If it’s not Wade Wilson (played by Reynolds) cracking a much-needed shake weight joke, it’s Deadpool lying “paint-me-like-one-of-your-French-girls”-style while taking out a baddie. If it’s not Deadpool commenting on how it seems the studio could only afford two X-Men, it’s a wisecrack about Ryan Reynolds’ stint in the critically panned Green LanternIn tense moments throughout the movie, scenes of emotion may be undercut with a sarcastic remark, Wham! the band, or a quip about how Christian Bale managed to speak in such a gargly voice during his run playing Batman.

Not to mention that there are, as Reynolds was quoted saying, “over a hundred easter eggs” in Deadpool. While the typical moviegoer will watch Deadpool and enjoy a snarky anti-hero dropping one-liners and kicking ass for an hour and forty-eight minutes, long-time fans of Marvel comics and the Deadpool character can indulge paying close attention to dialogue and visuals to see how many references they can spot. The director and producers understood their target demographics–comic book fans and general teens-adults interested in seeing the movie after getting hooked on the brilliant marketing campaign that tells them exactly what to expect–and ultimately capitalized on that.

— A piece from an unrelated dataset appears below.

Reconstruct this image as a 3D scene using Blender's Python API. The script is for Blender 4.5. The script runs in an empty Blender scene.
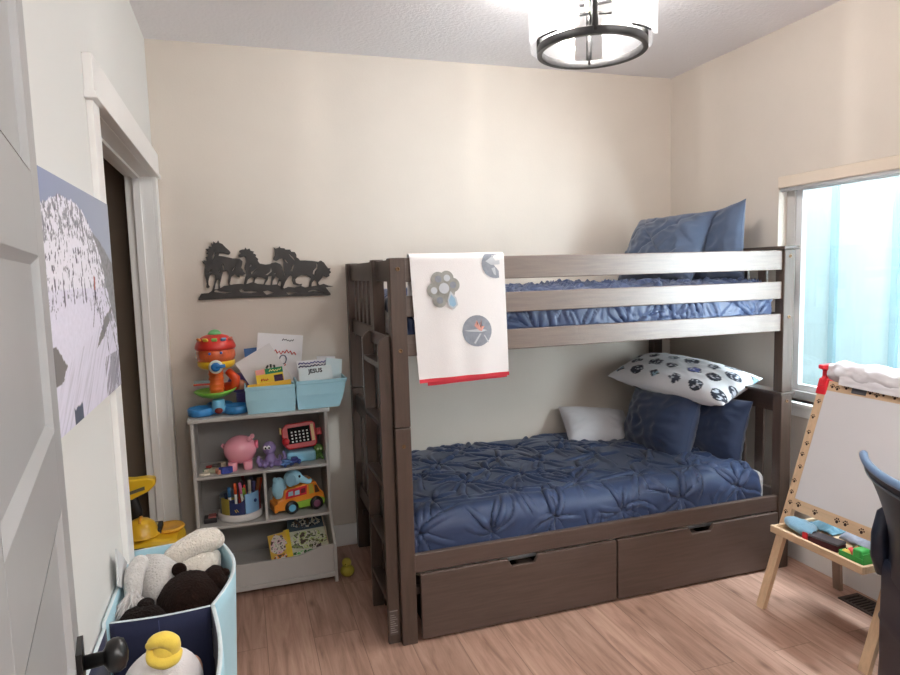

As an overall movie, Deadpool is simplistic in plot and character development, no questions there. The fact that it ends up being so successful can be attributed to many things: Ryan Reynold’s amazing delivery, the aforementioned marketing campaign, it being a venture eleven years in the making. But despite everything that the film had going for it up until release day, what actually makes Deadpool work as a movie is how precisely every crack, jab, piece of satire, pun, whatever you may call it, falls into place. From the opening credits up until the very conclusion and a Ferris Bueller homage after-credits scene, no one in my audience could keep themselves from cheering and screaming in pure joy at each awful, poignant moment.

Amongst the flurry of blockbuster superhero flicks slated to be released this year, like X-Men: Age of Apocalypse and Batman v. Superman: Dawn of Justice, Deadpool definitely sets itself apart from the competition with its unique utilization of comedy, that understands its audience, the humor that they’ve signed up for by buying a ticket, and the ways to deliver that humor non-stop.